23 April 2015

While out campaigning I've been asked about the Conservative's plans for education so I will outline them here.

The Conservative Party believes in investing in our schools and improving education so that our children have every opportunity to succeed. 

Conservatives in government have worked to increase teachers’ autonomy in the classroom, restored discipline and established a network of teaching schools to provide high-quality training and development to new and experienced teachers. It is right that we put professionals in the driving seat over what they teach, when they teach it, as well as who is best to teach it.

Over the next five years we want to build on our record of success and ensure that every young person leaves school prepared and ready to succeed in modern Britain. We are committed to spending £590 million more on schools compared to Labour over the next five years. We’ll do this by protecting the money that schools receive for every individual child they teach and guarantee that as pupil numbers rise, so too will the amount of money that schools receive.

Making sure there is a good local school place for every child in England is a key part of the Conservative’s long-term plan for education. Since 2010 we have made significant progress towards fairer funding for schools and have invested more than £5 billion to create more than 445,000 new school places across the country. We have announced that we will invest an additional £7 billion in new school places between 2015 and 2021 and will ensure that there is a good primary school place for every child.

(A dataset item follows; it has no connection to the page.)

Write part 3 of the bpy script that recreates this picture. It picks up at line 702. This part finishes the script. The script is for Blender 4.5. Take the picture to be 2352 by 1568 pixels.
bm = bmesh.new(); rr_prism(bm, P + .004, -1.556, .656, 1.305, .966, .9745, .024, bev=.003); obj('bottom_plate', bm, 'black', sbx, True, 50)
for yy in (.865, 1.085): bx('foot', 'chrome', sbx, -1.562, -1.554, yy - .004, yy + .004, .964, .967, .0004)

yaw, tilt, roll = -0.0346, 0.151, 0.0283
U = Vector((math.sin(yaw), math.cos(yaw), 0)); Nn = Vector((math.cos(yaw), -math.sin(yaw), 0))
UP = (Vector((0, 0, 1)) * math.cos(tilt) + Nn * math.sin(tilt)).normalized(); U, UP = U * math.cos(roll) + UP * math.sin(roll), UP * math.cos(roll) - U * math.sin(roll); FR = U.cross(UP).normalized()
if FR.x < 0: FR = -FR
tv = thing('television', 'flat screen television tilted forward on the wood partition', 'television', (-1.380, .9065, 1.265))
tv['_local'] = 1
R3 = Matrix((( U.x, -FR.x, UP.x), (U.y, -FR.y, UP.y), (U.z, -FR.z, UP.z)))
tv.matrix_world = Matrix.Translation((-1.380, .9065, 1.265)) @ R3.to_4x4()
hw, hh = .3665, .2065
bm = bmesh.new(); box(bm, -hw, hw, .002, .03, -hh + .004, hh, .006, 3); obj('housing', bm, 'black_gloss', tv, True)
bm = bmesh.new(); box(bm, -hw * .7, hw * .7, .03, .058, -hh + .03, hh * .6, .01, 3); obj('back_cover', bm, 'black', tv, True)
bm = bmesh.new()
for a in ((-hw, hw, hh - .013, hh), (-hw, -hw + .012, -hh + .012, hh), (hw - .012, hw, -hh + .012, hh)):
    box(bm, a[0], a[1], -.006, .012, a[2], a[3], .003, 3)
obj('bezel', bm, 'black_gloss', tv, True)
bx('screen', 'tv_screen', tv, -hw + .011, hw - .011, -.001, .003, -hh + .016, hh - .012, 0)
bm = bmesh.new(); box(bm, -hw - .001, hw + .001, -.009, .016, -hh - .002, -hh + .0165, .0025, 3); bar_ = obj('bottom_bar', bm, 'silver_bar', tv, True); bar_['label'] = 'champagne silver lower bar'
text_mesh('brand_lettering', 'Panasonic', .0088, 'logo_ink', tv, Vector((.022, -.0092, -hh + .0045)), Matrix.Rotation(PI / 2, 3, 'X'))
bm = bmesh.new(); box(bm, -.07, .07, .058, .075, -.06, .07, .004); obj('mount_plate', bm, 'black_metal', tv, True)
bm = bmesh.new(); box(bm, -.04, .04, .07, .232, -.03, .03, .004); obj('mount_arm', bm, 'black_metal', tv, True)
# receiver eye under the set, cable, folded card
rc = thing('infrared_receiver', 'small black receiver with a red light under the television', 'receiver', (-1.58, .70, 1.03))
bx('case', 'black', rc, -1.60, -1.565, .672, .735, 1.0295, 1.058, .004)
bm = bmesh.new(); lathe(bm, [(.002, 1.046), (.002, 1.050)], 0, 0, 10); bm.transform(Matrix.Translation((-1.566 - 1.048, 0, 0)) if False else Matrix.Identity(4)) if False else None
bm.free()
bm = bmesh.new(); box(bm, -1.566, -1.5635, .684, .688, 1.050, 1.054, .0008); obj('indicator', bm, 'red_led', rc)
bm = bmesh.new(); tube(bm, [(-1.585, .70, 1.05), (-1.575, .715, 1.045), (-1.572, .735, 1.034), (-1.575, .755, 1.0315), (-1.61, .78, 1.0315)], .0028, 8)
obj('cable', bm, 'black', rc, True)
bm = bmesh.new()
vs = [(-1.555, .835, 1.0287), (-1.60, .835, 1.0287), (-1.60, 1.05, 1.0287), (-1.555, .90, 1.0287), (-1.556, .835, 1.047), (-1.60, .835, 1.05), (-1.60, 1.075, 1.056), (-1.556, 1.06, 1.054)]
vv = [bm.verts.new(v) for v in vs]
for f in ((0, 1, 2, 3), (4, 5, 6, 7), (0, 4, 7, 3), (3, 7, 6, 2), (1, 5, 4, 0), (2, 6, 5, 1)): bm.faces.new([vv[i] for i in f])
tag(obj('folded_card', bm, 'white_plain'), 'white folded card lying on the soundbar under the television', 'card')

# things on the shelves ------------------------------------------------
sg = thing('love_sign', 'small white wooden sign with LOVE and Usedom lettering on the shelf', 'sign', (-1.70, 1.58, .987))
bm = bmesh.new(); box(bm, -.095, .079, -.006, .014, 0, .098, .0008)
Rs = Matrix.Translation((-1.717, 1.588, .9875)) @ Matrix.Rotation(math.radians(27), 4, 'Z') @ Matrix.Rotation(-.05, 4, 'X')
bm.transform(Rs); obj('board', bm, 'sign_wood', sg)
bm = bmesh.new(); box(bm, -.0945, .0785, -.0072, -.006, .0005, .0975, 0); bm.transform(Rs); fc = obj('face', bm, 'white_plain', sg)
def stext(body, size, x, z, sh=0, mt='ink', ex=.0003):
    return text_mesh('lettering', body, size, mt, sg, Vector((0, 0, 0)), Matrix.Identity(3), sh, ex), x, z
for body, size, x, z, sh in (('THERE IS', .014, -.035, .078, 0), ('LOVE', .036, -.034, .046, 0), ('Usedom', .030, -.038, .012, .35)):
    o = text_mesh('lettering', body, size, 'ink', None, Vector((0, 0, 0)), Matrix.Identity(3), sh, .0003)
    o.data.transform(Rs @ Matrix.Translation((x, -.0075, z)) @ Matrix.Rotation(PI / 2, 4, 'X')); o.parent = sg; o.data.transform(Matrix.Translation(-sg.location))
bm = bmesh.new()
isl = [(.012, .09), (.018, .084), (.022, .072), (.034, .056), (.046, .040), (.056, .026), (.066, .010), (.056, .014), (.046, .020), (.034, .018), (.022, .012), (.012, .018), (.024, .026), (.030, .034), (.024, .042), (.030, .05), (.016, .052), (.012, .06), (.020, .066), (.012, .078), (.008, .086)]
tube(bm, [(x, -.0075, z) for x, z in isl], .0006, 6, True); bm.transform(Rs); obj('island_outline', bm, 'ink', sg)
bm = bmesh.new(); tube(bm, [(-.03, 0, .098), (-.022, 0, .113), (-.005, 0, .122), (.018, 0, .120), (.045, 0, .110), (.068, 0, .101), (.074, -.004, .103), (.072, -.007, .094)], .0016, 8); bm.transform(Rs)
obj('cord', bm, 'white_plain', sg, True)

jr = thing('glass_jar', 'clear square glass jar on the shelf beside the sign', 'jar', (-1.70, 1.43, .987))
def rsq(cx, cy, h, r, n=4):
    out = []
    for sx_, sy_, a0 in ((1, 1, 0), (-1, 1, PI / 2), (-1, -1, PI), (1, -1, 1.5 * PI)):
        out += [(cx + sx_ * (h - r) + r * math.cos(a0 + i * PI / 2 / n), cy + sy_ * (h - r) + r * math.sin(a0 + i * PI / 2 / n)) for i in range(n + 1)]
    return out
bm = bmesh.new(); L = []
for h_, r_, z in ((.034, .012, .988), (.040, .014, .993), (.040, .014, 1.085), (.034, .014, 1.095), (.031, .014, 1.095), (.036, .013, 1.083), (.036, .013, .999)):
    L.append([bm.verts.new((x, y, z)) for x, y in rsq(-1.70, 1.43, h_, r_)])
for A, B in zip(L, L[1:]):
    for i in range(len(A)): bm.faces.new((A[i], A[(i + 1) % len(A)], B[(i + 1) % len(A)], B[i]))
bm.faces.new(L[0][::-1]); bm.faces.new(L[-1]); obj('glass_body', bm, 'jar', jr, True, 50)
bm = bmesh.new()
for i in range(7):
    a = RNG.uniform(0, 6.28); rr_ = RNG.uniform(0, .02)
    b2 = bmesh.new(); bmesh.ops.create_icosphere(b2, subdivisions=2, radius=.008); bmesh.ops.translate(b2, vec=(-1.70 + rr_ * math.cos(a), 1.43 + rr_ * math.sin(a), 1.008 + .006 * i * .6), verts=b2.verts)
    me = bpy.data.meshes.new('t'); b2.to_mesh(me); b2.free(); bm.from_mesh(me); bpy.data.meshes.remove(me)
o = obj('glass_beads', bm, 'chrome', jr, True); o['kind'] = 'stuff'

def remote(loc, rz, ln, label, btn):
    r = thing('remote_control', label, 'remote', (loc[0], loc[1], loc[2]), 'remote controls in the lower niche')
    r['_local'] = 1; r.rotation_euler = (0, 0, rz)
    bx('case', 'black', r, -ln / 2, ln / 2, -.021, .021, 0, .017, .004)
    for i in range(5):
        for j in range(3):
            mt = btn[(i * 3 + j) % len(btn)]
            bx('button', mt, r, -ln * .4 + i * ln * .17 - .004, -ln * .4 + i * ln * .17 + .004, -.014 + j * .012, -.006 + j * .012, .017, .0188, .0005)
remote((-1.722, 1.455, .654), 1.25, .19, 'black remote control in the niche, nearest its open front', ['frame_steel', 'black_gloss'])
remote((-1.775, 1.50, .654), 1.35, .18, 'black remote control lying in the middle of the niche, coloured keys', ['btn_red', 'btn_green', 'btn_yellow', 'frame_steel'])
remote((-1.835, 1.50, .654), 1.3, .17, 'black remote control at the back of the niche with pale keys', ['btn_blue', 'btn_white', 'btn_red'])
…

The quality of new teachers has never been higher, with record levels of top graduates becoming teachers. Driven by more rigorous selection, quadrupling the Teach First scheme and recruiting teachers who have worked in other professions, 73 per cent of graduates starting teacher training have a 2:1 degree or better, the highest proportion ever.

We have reduced regulatory and administrative burdens on teachers and schools. The Workload Challenge survey identified the root causes of unnecessary teacher workload and, as a result, we have made it easier for teachers to learn from other schools, increased the opportunities available for coaching and mentoring and stopped changes being made during an academic year. 

Free schools and academies are a critical part of our vision for education. We’re letting parents, teachers and social entrepreneurs open new schools – boosting choice for parents and helping drive up standards across the board. Academies and free schools are freed of council control, with power handed over to teachers so that the people who know them best can respond to individual pupils’ needs. They are performing better than council-run schools and are popular with parents.

It is right that state schools are able to hire brilliant teachers who have not worked in state schools before and have not got Qualified Teacher Status (QTS). Headteachers can allow the people they feel are best qualified to teach their pupils – great linguists, computer scientists, engineers and other specialists to inspire their pupils. Currently 96 per cent of teachers have QTS and we expect the vast majority to retain this status, but this Government is not going to take freedoms away from schools.

We are restoring rigour to our national curriculum so that it once again enjoys the confidence of parents, pupils and employers. Our new rigorous GCSEs, A-Levels and TechBacc qualifications are helping young people gain the core academic subjects and 71 per cent more pupils are taking the key subjects that they need to get a job or go to university. 

We remain committed to ending child poverty by 2020. The Child Poverty Act 2010 received cross-party support and enshrined the child poverty target in legislation. We believe that there is a need for a revised set of child poverty measures that better reflect the evidence about the underlying causes of poverty. In June 2014 we published our second Child Poverty Strategy which sets out measures to tackle the root causes of child poverty by supporting families into work and increasing their earnings, improving living standards and raising the educational outcomes of poorer children.